> Set exercise: The material below should be written out in full and exactly; pictures stay out of the copy.
— START OF Source data —
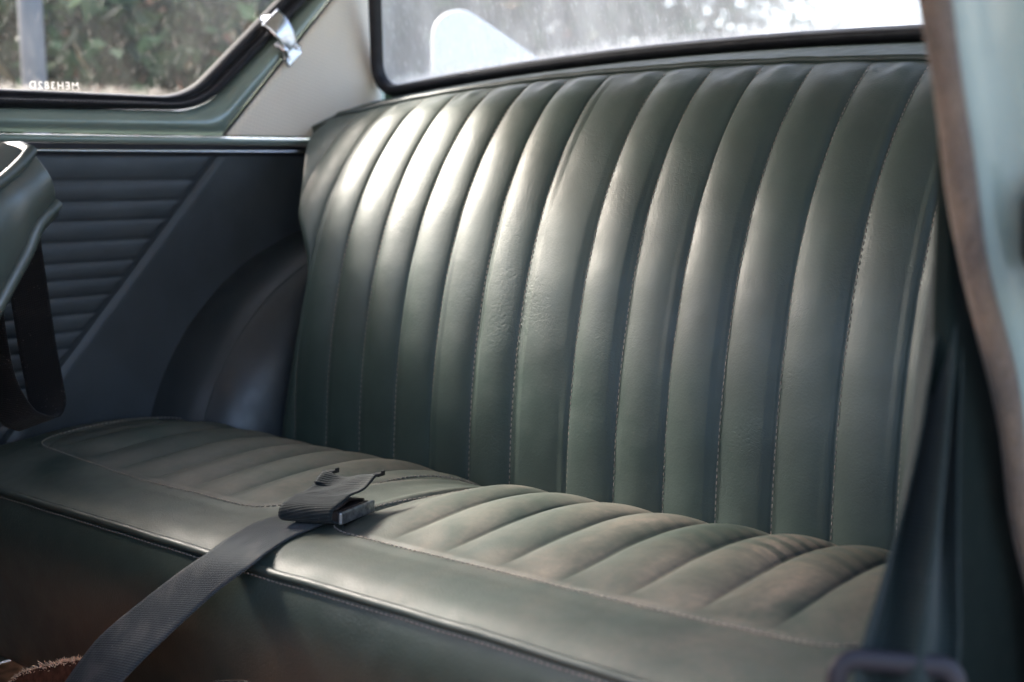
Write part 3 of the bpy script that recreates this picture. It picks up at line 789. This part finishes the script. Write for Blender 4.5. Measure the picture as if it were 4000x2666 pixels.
def cush_z(x, y):
    x = np.asarray(x, float); y = np.asarray(y, float)
    lift = .014 * sstep(-1.36, -1.68, x) * (1 - .6 * sstep(.95, 1.2, y)) * sstep(.79, .87, y) + .006 * sstep(-.72, -.42, x) * sstep(.80, .9, y)
    z = base_f(y) + lift
    z = z - .007 * np.exp(-((x + 1.08) / .055) ** 2) * sstep(.95, 1.2, y)
    for pad in PADS:
        d = -pad_sd(x, y, pad); ins = sstep(0, .055, d)
        u = ((x - pad[4]) / CPW) % 1.0
        amp = .0100 * (.75 + .45 * sstep(.92, 1.12, y))
        z = z + np.where(d > 0, ins * amp * (np.abs(np.sin(np.pi * u)) ** .62) - .0035 * ins, 0)
        z = z - .0035 * np.exp(-(d / .0045) ** 2) + .0022 * np.exp(-((d + .012) / .010) ** 2)
    z = z + .0022 * wob(x * 9, y * 9, 1.3, 8) + .0008 * wob(x * 40, y * 28, 1.2, 9)
    return z
def cush_edge(y): return interp([.70, .80, 1.0, 1.06, 1.10, 1.14, 1.30], [-1.722, -1.726, -1.735, -1.725, -1.69, -1.615, -1.585])(y)
ruv = []
ysr = np.concatenate([np.linspace(.786, .905, 46), np.linspace(.905, 1.27, 74)[1:]])
rows = []
for y in ysr:
    xl = float(cush_edge(y)); xr = -.362
    x = np.concatenate([np.linspace(xl, -1.60, 26)[:-1], np.linspace(-1.60, -.50, 440), np.linspace(-.50, xr, 22)[1:]])
    z = cush_z(x, np.full_like(x, y)); d = np.minimum(x - xl, xr - x); R_ = .03
    z = z - np.where(d < R_, R_ - np.sqrt(np.maximum(0, R_ * R_ - (R_ - d) ** 2)), 0)
    P = np.stack([x, np.full_like(x, y), z], -1)
    Ls = P[:1].copy(); Ls[0, 2] -= .16; Rs = P[-1:].copy(); Rs[0, 2] -= .16
    rows.append(np.concatenate([Ls, P, Rs]))
    ridge = np.full(len(x), .42)
    for pad in PADS:
        dd_ = -pad_sd(x, np.full_like(x, y), pad); u = ((x - pad[4]) / CPW) % 1.0
        ridge = np.where(dd_ > 0, .55 + .55 * sstep(.0, .75, u) * (1 - .5 * sstep(.9, 1, u)) + .25 * float(sstep(1.0, 1.12, y)), ridge)
        ridge = np.where(np.abs(dd_) < .012, 1.15, ridge)
    ruv.append(np.stack([np.concatenate([[.5], ridge, [.5]]), np.zeros(len(x) + 2)], -1))
G = np.array(rows)
b = MB().grid(G, np.array(ruv), flip=True); cu_ = b.build('cushion', M_cush, seat)
fe = G[0, 1:-1]
pp = np.stack([fe[:, 0], fe[:, 1] - .003, fe[:, 2] - .002], -1)[::5]
b = MB().tube(pp, .0047, 10); b.build('piping', M_welt, cu_)
# front face of the cushion
FP = [(0, 0), (-.004, -.010), (-.009, -.026), (-.013, -.05), (-.014, -.09), (-.010, -.14), (-.004, -.19), (.002, -.225), (.02, -.235)]
fe2 = fe[::4]; P = np.zeros((len(fe2), 28, 3))
fpr = resample(np.array(FP), 28)
for j in range(28):
    P[:, j, 0] = fe2[:, 0]; P[:, j, 1] = fe2[:, 1] - .001 + fpr[j, 0] + .004 * wob(fe2[:, 0] * 7, 0 * fe2[:, 0] + fpr[j, 1] * 7, 1.2, 31) * min(1, j / 8)
    P[:, j, 2] = fe2[:, 2] - .004 + fpr[j, 1]
b = MB().grid(P, flip=False); fp_ = b.build('front_panel', M_glowfront, seat)
# stitching around the pads and below the piping
b = MB()
def stitch_path(pts, pitch, r1, r2, lift=.0012):
    pts = np.array(pts); L = np.concatenate([[0], np.cumsum(np.linalg.norm(np.diff(pts, axis=0), axis=1))])
    for s_ in np.arange(0, L[-1], pitch):
        p = [np.interp(s_, L, pts[:, c]) for c in range(3)]; q = [np.interp(min(s_ + .002, L[-1]), L, pts[:, c]) for c in range(3)]
        ax = np.array(q) - np.array(p)
        if np.linalg.norm(ax) < 1e-6: continue
        p[2] += lift; b.blob(p, ax, r1, r2)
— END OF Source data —
> Finished exercise:
Write part 3 of the bpy script that recreates this picture. It picks up at line 789. This part finishes the script. Write for Blender 4.5. Measure the picture as if it were 4000x2666 pixels.
def cush_z(x, y):
    x = np.asarray(x, float); y = np.asarray(y, float)
    lift = .014 * sstep(-1.36, -1.68, x) * (1 - .6 * sstep(.95, 1.2, y)) * sstep(.79, .87, y) + .006 * sstep(-.72, -.42, x) * sstep(.80, .9, y)
    z = base_f(y) + lift
    z = z - .007 * np.exp(-((x + 1.08) / .055) ** 2) * sstep(.95, 1.2, y)
    for pad in PADS:
        d = -pad_sd(x, y, pad); ins = sstep(0, .055, d)
        u = ((x - pad[4]) / CPW) % 1.0
        amp = .0100 * (.75 + .45 * sstep(.92, 1.12, y))
        z = z + np.where(d > 0, ins * amp * (np.abs(np.sin(np.pi * u)) ** .62) - .0035 * ins, 0)
        z = z - .0035 * np.exp(-(d / .0045) ** 2) + .0022 * np.exp(-((d + .012) / .010) ** 2)
    z = z + .0022 * wob(x * 9, y * 9, 1.3, 8) + .0008 * wob(x * 40, y * 28, 1.2, 9)
    return z
def cush_edge(y): return interp([.70, .80, 1.0, 1.06, 1.10, 1.14, 1.30], [-1.722, -1.726, -1.735, -1.725, -1.69, -1.615, -1.585])(y)
ruv = []
ysr = np.concatenate([np.linspace(.786, .905, 46), np.linspace(.905, 1.27, 74)[1:]])
rows = []
for y in ysr:
    xl = float(cush_edge(y)); xr = -.362
    x = np.concatenate([np.linspace(xl, -1.60, 26)[:-1], np.linspace(-1.60, -.50, 440), np.linspace(-.50, xr, 22)[1:]])
    z = cush_z(x, np.full_like(x, y)); d = np.minimum(x - xl, xr - x); R_ = .03
    z = z - np.where(d < R_, R_ - np.sqrt(np.maximum(0, R_ * R_ - (R_ - d) ** 2)), 0)
    P = np.stack([x, np.full_like(x, y), z], -1)
    Ls = P[:1].copy(); Ls[0, 2] -= .16; Rs = P[-1:].copy(); Rs[0, 2] -= .16
    rows.append(np.concatenate([Ls, P, Rs]))
    ridge = np.full(len(x), .42)
    for pad in PADS:
        dd_ = -pad_sd(x, np.full_like(x, y), pad); u = ((x - pad[4]) / CPW) % 1.0
        ridge = np.where(dd_ > 0, .55 + .55 * sstep(.0, .75, u) * (1 - .5 * sstep(.9, 1, u)) + .25 * float(sstep(1.0, 1.12, y)), ridge)
        ridge = np.where(np.abs(dd_) < .012, 1.15, ridge)
    ruv.append(np.stack([np.concatenate([[.5], ridge, [.5]]), np.zeros(len(x) + 2)], -1))
G = np.array(rows)
b = MB().grid(G, np.array(ruv), flip=True); cu_ = b.build('cushion', M_cush, seat)
fe = G[0, 1:-1]
pp = np.stack([fe[:, 0], fe[:, 1] - .003, fe[:, 2] - .002], -1)[::5]
b = MB().tube(pp, .0047, 10); b.build('piping', M_welt, cu_)
# front face of the cushion
FP = [(0, 0), (-.004, -.010), (-.009, -.026), (-.013, -.05), (-.014, -.09), (-.010, -.14), (-.004, -.19), (.002, -.225), (.02, -.235)]
fe2 = fe[::4]; P = np.zeros((len(fe2), 28, 3))
fpr = resample(np.array(FP), 28)
for j in range(28):
    P[:, j, 0] = fe2[:, 0]; P[:, j, 1] = fe2[:, 1] - .001 + fpr[j, 0] + .004 * wob(fe2[:, 0] * 7, 0 * fe2[:, 0] + fpr[j, 1] * 7, 1.2, 31) * min(1, j / 8)
    P[:, j, 2] = fe2[:, 2] - .004 + fpr[j, 1]
b = MB().grid(P, flip=False); fp_ = b.build('front_panel', M_glowfront, seat)
# stitching around the pads and below the piping
b = MB()
def stitch_path(pts, pitch, r1, r2, lift=.0012):
    pts = np.array(pts); L = np.concatenate([[0], np.cumsum(np.linalg.norm(np.diff(pts, axis=0), axis=1))])
    for s_ in np.arange(0, L[-1], pitch):
        p = [np.interp(s_, L, pts[:, c]) for c in range(3)]; q = [np.interp(min(s_ + .002, L[-1]), L, pts[:, c]) for c in range(3)]
        ax = np.array(q) - np.array(p)
        if np.linalg.norm(ax) < 1e-6: continue
        p[2] += lift; b.blob(p, ax, r1, r2)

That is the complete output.